◆ Your instructions ◆
Search the data below for "scene"; list each line that holds it.

◆ Provided data ◆
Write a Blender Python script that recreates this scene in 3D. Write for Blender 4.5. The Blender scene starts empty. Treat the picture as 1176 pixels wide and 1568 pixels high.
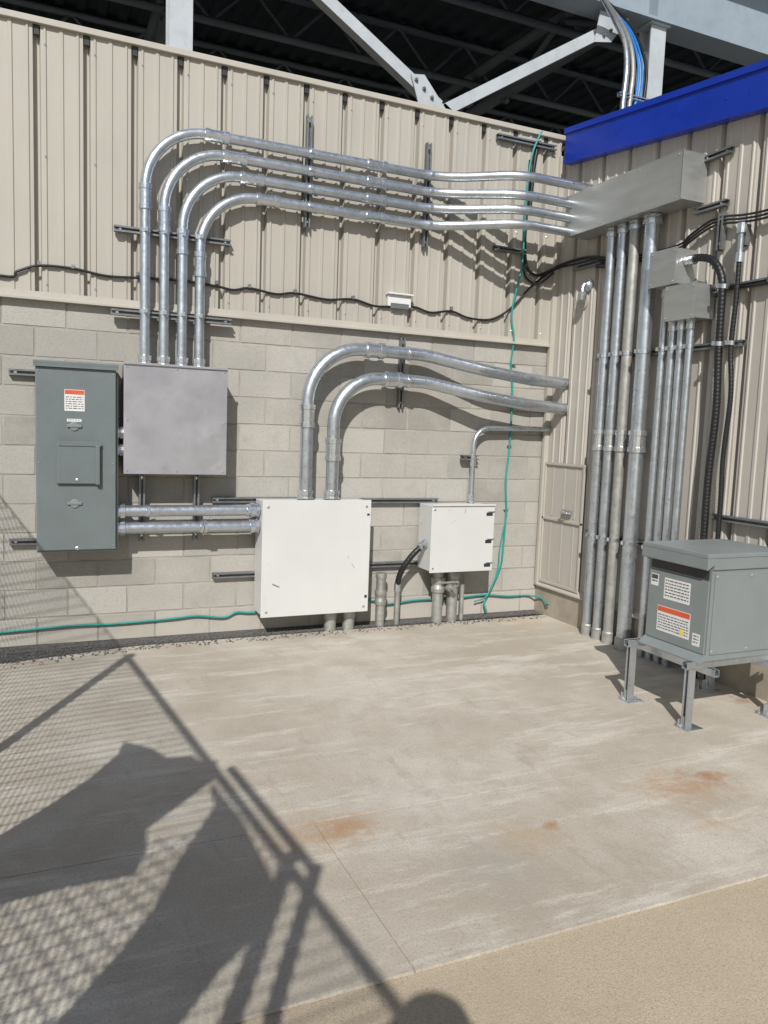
import bpy, bmesh, math, random
from mathutils import Vector, Matrix
random.seed(7)
scene=bpy.context.scene
# ------------------------------------------------------------------ materials
def new_mat(name):
    m=bpy.data.materials.new(name); m.use_nodes=True
    nt=m.node_tree; b=nt.nodes['Principled BSDF']
    return m,nt,b
def nd(nt,t,**k):
    n=nt.nodes.new(t)
    for a,v in k.items(): setattr(n,a,v)
    return n
def coords(nt,scale=(1,1,1)):
    tc=nd(nt,'ShaderNodeTexCoord'); mp=nd(nt,'ShaderNodeMapping')
    mp.inputs['Scale'].default_value=scale
    nt.links.new(tc.outputs['Object'],mp.inputs['Vector'])
    return mp.outputs['Vector']
def noise(nt,vec,scale,detail=4,rough=.6):
    n=nd(nt,'ShaderNodeTexNoise'); n.inputs['Scale'].default_value=scale
    n.inputs['Detail'].default_value=detail; n.inputs['Roughness'].default_value=rough
    nt.links.new(vec,n.inputs['Vector']); return n.outputs['Fac']
def ramp(nt,fac,stops):
    r=nd(nt,'ShaderNodeValToRGB'); e=r.color_ramp.elements
    while len(e)<len(stops): e.new(.5)
    for i,(p,c) in enumerate(stops):
        e[i].position=p; e[i].color=(c if len(c)==4 else (*c,1))
    nt.links.new(fac,r.inputs['Fac']); return r.outputs['Color']
def mixc(nt,fac,a,b,mode='MIX'):
    m=nd(nt,'ShaderNodeMix',data_type='RGBA',blend_type=mode)
    if isinstance(fac,(int,float)): m.inputs[0].default_value=fac
    else: nt.links.new(fac,m.inputs[0])
    for i,v in ((6,a),(7,b)):
        if isinstance(v,tuple): m.inputs[i].default_value=(v if len(v)==4 else (*v,1))
        else: nt.links.new(v,m.inputs[i])
    return m.outputs[2]
def bump(nt,b,h,strength,dist=.01):
    n=nd(nt,'ShaderNodeBump'); n.inputs['Strength'].default_value=strength; n.inputs['Distance'].default_value=dist
    nt.links.new(h,n.inputs['Height']); nt.links.new(n.outputs['Normal'],b.inputs['Normal'])
def mscale(c,f): return tuple(min(1,x*f) for x in c)
def mat(name,col,rough=.6,metal=0,var=.12,scale=3,fine=60,bmp=.05,bd=.002,stretch=(1,1,1),dark=None,darkamt=0):
    m,nt,b=new_mat(name); v=coords(nt,stretch)
    n1=noise(nt,v,scale); c=ramp(nt,n1,[(.3,mscale(col,1-var)),(.7,mscale(col,1+var))])
    if darkamt:
        n3=noise(nt,v,scale*2.7,6,.7)
        f=ramp(nt,n3,[(.5,(0,0,0)),(.75,(darkamt,)*3)]); c=mixc(nt,f,c,dark)
    nt.links.new(c,b.inputs['Base Color'])
    r=ramp(nt,noise(nt,v,scale*4),[(.3,(max(0,rough-.08),)*3),(.7,(min(1,rough+.08),)*3)])
    nt.links.new(r,b.inputs['Roughness']); b.inputs['Metallic'].default_value=metal
    if bmp: bump(nt,b,noise(nt,v,fine),bmp,bd)
    return m
GALV=mat('galvanised_steel',(.56,.60,.64),.32,.88,.10,7,40,.02,dark=(.36,.39,.42),darkamt=.3)
GALVD=mat('aged_galvanised',(.40,.40,.38),.5,.6,.2,12,50,.08,dark=(.24,.21,.15),darkamt=.6)
GALVB=mat('zinc_fitting',(.66,.69,.72),.25,.9,.1,20,40,.03)
STRUT=mat('strut_channel_steel',(.22,.23,.235),.5,.6,.2,14)
BLACK=mat('black_rubber',(.012,.012,.013),.45,0,.2,30)
DARKM=mat('dark_plastic',(.03,.03,.032),.5)
TEAL=mat('green_wire',(.02,.27,.24),.45,0,.15,8)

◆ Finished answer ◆
Write a Blender Python script that recreates this scene in 3D. Write for Blender 4.5. The Blender scene starts empty. Treat the picture as 1176 pixels wide and 1568 pixels high.
scene=bpy.context.scene